Data section start

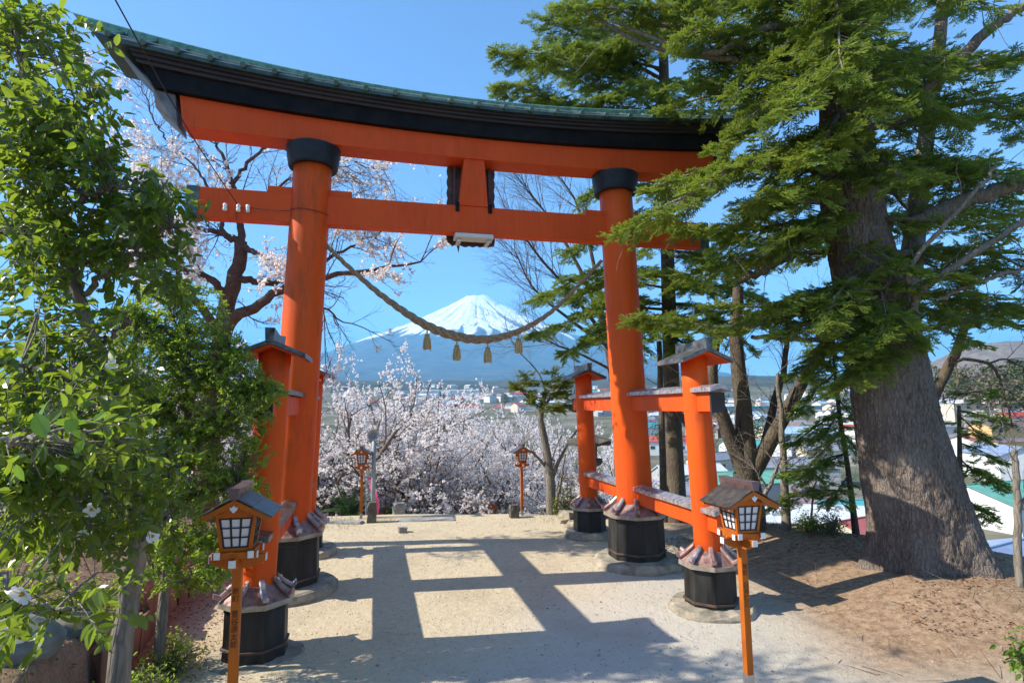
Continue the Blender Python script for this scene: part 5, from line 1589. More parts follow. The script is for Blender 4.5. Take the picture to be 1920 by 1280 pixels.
def make_camellia():
    limbs = [([(222, 1215, 4.7), (240, 1130, 4.7), (256, 1050, 4.65), (262, 960, 4.5), (246, 860, 4.3), (215, 740, 4.1), (170, 610, 3.9), (120, 470, 3.8), (75, 330, 3.7), (45, 190, 3.6), (30, 60, 3.6)], .085, .015),
             ([(150, 560, 3.9), (220, 500, 3.7), (290, 440, 3.6), (335, 425, 3.6)], .022, .006), ([(100, 420, 3.8), (160, 370, 3.6), (230, 350, 3.5), (280, 340, 3.5)], .02, .006), ([(185, 650, 4), (220, 620, 3.9), (250, 600, 3.8)], .02, .006), ([(225, 770, 4.1), (140, 720, 3.6), (60, 690, 3.3), (-40, 680, 3.1)], .028, .01),
             ([(240, 830, 4.3), (150, 830, 3.6), (80, 830, 3.0), (20, 830, 2.8)], .025, .008), ([(255, 900, 4.4), (290, 870, 4.2), (320, 850, 4.2)], .02, .006), ([(262, 960, 4.5), (180, 930, 3.9), (90, 930, 3.5), (0, 920, 3.3)], .025, .008), ([(258, 1020, 4.6), (300, 980, 4.4), (330, 960, 4.3)], .016, .006),
             ([(-60, 1000, 3.0), (0, 1080, 2.9), (70, 1130, 2.85), (190, 1160, 2.8)], .016, .005), ([(60, 280, 3.7), (120, 220, 3.6), (185, 190, 3.5)], .014, .005), ([(130, 500, 3.8), (60, 450, 3.5), (-20, 430, 3.4)], .02, .008), ([(-40, 840, 2.2), (40, 820, 2.15), (120, 815, 2.1), (200, 800, 2.1)], .010, .004)]
    blobs = [(65, 150, 115, 120, 3.2, 3.9, 46), (30, 60, 80, 60, 3.4, 3.9, 12), (110, 270, 110, 90, 3.2, 3.9, 36), (90, 360, 130, 80, 3.2, 4.0, 34), (235, 370, 85, 55, 3.3, 3.9, 26), (300, 425, 55, 35, 3.4, 3.8, 13), (60, 460, 110, 70, 3.2, 3.9, 28), (180, 470, 120, 60, 3.4, 4.0, 24),
             (310, 500, 40, 40, 3.5, 3.8, 7), (90, 590, 140, 60, 3.3, 4.0, 10), (60, 690, 150, 70, 3.0, 3.9, 26), (140, 620, 90, 50, 3.7, 4.2, 8), (120, 730, 130, 65, 3.2, 4.2, 30), (80, 820, 170, 70, 2.6, 3.8, 34), (150, 800, 90, 70, 3.7, 4.4, 12), (130, 880, 150, 65, 3.0, 4.3, 30),
             (60, 920, 140, 80, 2.9, 3.8, 34), (160, 950, 130, 55, 3.6, 4.5, 20), (100, 1000, 130, 40, 3.2, 4.0, 12), (100, 1140, 100, 35, 2.6, 3.0, 10), (205, 1090, 40, 25, 3.3, 3.6, 3)]
    blobs = [(*b[:6], int(b[6] * (1.35 if b[1] < 1050 else 1.0))) for b in blobs] + [(60, 250, 120, 200, 3.8, 4.6, 24), (240, 960, 110, 60, 4.0, 4.9, 22), (120, 1010, 140, 35, 4.0, 4.9, 20), (260, 860, 90, 60, 3.9, 4.6, 14), (60, 830, 130, 80, 3.6, 4.6, 24)]
    F, base, r, n = leafy_shrub('camellia_tree', 'glossy broad leaved camellia filling the left edge with a few white flowers', limbs, blobs, 601, M['bark_grey'], M['camellia'], .072, 9, 2, 'tree', tpl=leaf_tpl(.50, .07, .14))
    # fresh pale leaves in the sun, a few yellowed ones
    lp = []; ld = []
    for u, v, Y in ((70, 800, 2.15), (100, 795, 2.12), (150, 805, 2.1), (175, 790, 2.1), (130, 815, 2.12), (195, 795, 2.1), (60, 830, 2.2), (165, 812, 2.15), (85, 820, 2.1), (140, 850, 2.3), (30, 870, 2.4), (110, 870, 2.3)):
        lp.append(at(u, v, Y)); ld.append(nrm(np.array([.35, -.1, .8]) + .5 * r.standard_normal(3)))
    leaves(np.array(lp), np.array(ld), r, .088, 'young_leaves', M['youngleaf'], F, leaf_tpl(.56, .06, .05), base, droop=-.1)
    for u, v, Y in ((218, 730, 3.4), (285, 815, 3.7), (168, 162, 3.3), (225, 455, 3.4), (125, 470, 3.3)):
        leaves(at(u, v, Y)[None], np.array([[.3, 0, .6]]), r, .075, 'yellow_leaf', M['yellowleaf'], F, leaf_tpl(.5, .06, .1), base)
    for u, v, Y, s in ((212, 685, 3.3, .036), (242, 812, 3.4, .034), (172, 955, 3.4, .04), (285, 1005, 3.8, .04), (45, 1110, 2.7, .05), (155, 1003, 3.5, .03), (100, 236, 3.5, .035), (75, 150, 3.5, .03)):
        c = at(u, v, Y); mb = MB(); V = []
        ax = nrm(np.array([.25, -1, .25]) + .4 * r.standard_normal(3)); X, Yv, Z = frames(ax[None], np.array([[0, 0, 1.0]])); X, Yv, Z = X[0], Yv[0], Z[0]
        for k in range(6):
            an = k * math.pi / 3 + .2 * r.standard_normal(); d = math.cos(an) * Yv + math.sin(an) * Z; w = np.cross(X, d)
            o = c - base + X * .004 * (k % 2)
            V = [o, o + s * (.45 * d + .42 * w + .25 * X), o + s * (.95 * d + .36 * w + .34 * X), o + s * (1.05 * d + .3 * X), o + s * (.95 * d - .36 * w + .34 * X), o + s * (.45 * d - .42 * w + .25 * X)]
            mb.add(V, [(0, 1, 2, 3), (0, 3, 4, 5)], 0)
        P = [c - base + X * t * s for t in (.05, .3, .45)]
        mb.tube(P, [s * .2, s * .22, s * .1], 8, 1)
        mb.build('flower', [M['petal'], M['yellowleaf']], F)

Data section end

Work to do
Every line of text is to be repeated exactly; pictures are left out.

Answer to this exercise
Continue the Blender Python script for this scene: part 5, from line 1589. More parts follow. The script is for Blender 4.5. Take the picture to be 1920 by 1280 pixels.
def make_camellia():
    limbs = [([(222, 1215, 4.7), (240, 1130, 4.7), (256, 1050, 4.65), (262, 960, 4.5), (246, 860, 4.3), (215, 740, 4.1), (170, 610, 3.9), (120, 470, 3.8), (75, 330, 3.7), (45, 190, 3.6), (30, 60, 3.6)], .085, .015),
             ([(150, 560, 3.9), (220, 500, 3.7), (290, 440, 3.6), (335, 425, 3.6)], .022, .006), ([(100, 420, 3.8), (160, 370, 3.6), (230, 350, 3.5), (280, 340, 3.5)], .02, .006), ([(185, 650, 4), (220, 620, 3.9), (250, 600, 3.8)], .02, .006), ([(225, 770, 4.1), (140, 720, 3.6), (60, 690, 3.3), (-40, 680, 3.1)], .028, .01),
             ([(240, 830, 4.3), (150, 830, 3.6), (80, 830, 3.0), (20, 830, 2.8)], .025, .008), ([(255, 900, 4.4), (290, 870, 4.2), (320, 850, 4.2)], .02, .006), ([(262, 960, 4.5), (180, 930, 3.9), (90, 930, 3.5), (0, 920, 3.3)], .025, .008), ([(258, 1020, 4.6), (300, 980, 4.4), (330, 960, 4.3)], .016, .006),
             ([(-60, 1000, 3.0), (0, 1080, 2.9), (70, 1130, 2.85), (190, 1160, 2.8)], .016, .005), ([(60, 280, 3.7), (120, 220, 3.6), (185, 190, 3.5)], .014, .005), ([(130, 500, 3.8), (60, 450, 3.5), (-20, 430, 3.4)], .02, .008), ([(-40, 840, 2.2), (40, 820, 2.15), (120, 815, 2.1), (200, 800, 2.1)], .010, .004)]
    blobs = [(65, 150, 115, 120, 3.2, 3.9, 46), (30, 60, 80, 60, 3.4, 3.9, 12), (110, 270, 110, 90, 3.2, 3.9, 36), (90, 360, 130, 80, 3.2, 4.0, 34), (235, 370, 85, 55, 3.3, 3.9, 26), (300, 425, 55, 35, 3.4, 3.8, 13), (60, 460, 110, 70, 3.2, 3.9, 28), (180, 470, 120, 60, 3.4, 4.0, 24),
             (310, 500, 40, 40, 3.5, 3.8, 7), (90, 590, 140, 60, 3.3, 4.0, 10), (60, 690, 150, 70, 3.0, 3.9, 26), (140, 620, 90, 50, 3.7, 4.2, 8), (120, 730, 130, 65, 3.2, 4.2, 30), (80, 820, 170, 70, 2.6, 3.8, 34), (150, 800, 90, 70, 3.7, 4.4, 12), (130, 880, 150, 65, 3.0, 4.3, 30),
             (60, 920, 140, 80, 2.9, 3.8, 34), (160, 950, 130, 55, 3.6, 4.5, 20), (100, 1000, 130, 40, 3.2, 4.0, 12), (100, 1140, 100, 35, 2.6, 3.0, 10), (205, 1090, 40, 25, 3.3, 3.6, 3)]
    blobs = [(*b[:6], int(b[6] * (1.35 if b[1] < 1050 else 1.0))) for b in blobs] + [(60, 250, 120, 200, 3.8, 4.6, 24), (240, 960, 110, 60, 4.0, 4.9, 22), (120, 1010, 140, 35, 4.0, 4.9, 20), (260, 860, 90, 60, 3.9, 4.6, 14), (60, 830, 130, 80, 3.6, 4.6, 24)]
    F, base, r, n = leafy_shrub('camellia_tree', 'glossy broad leaved camellia filling the left edge with a few white flowers', limbs, blobs, 601, M['bark_grey'], M['camellia'], .072, 9, 2, 'tree', tpl=leaf_tpl(.50, .07, .14))
    # fresh pale leaves in the sun, a few yellowed ones
    lp = []; ld = []
    for u, v, Y in ((70, 800, 2.15), (100, 795, 2.12), (150, 805, 2.1), (175, 790, 2.1), (130, 815, 2.12), (195, 795, 2.1), (60, 830, 2.2), (165, 812, 2.15), (85, 820, 2.1), (140, 850, 2.3), (30, 870, 2.4), (110, 870, 2.3)):
        lp.append(at(u, v, Y)); ld.append(nrm(np.array([.35, -.1, .8]) + .5 * r.standard_normal(3)))
    leaves(np.array(lp), np.array(ld), r, .088, 'young_leaves', M['youngleaf'], F, leaf_tpl(.56, .06, .05), base, droop=-.1)
    for u, v, Y in ((218, 730, 3.4), (285, 815, 3.7), (168, 162, 3.3), (225, 455, 3.4), (125, 470, 3.3)):
        leaves(at(u, v, Y)[None], np.array([[.3, 0, .6]]), r, .075, 'yellow_leaf', M['yellowleaf'], F, leaf_tpl(.5, .06, .1), base)
    for u, v, Y, s in ((212, 685, 3.3, .036), (242, 812, 3.4, .034), (172, 955, 3.4, .04), (285, 1005, 3.8, .04), (45, 1110, 2.7, .05), (155, 1003, 3.5, .03), (100, 236, 3.5, .035), (75, 150, 3.5, .03)):
        c = at(u, v, Y); mb = MB(); V = []
        ax = nrm(np.array([.25, -1, .25]) + .4 * r.standard_normal(3)); X, Yv, Z = frames(ax[None], np.array([[0, 0, 1.0]])); X, Yv, Z = X[0], Yv[0], Z[0]
        for k in range(6):
            an = k * math.pi / 3 + .2 * r.standard_normal(); d = math.cos(an) * Yv + math.sin(an) * Z; w = np.cross(X, d)
            o = c - base + X * .004 * (k % 2)
            V = [o, o + s * (.45 * d + .42 * w + .25 * X), o + s * (.95 * d + .36 * w + .34 * X), o + s * (1.05 * d + .3 * X), o + s * (.95 * d - .36 * w + .34 * X), o + s * (.45 * d - .42 * w + .25 * X)]
            mb.add(V, [(0, 1, 2, 3), (0, 3, 4, 5)], 0)
        P = [c - base + X * t * s for t in (.05, .3, .45)]
        mb.tube(P, [s * .2, s * .22, s * .1], 8, 1)
        mb.build('flower', [M['petal'], M['yellowleaf']], F)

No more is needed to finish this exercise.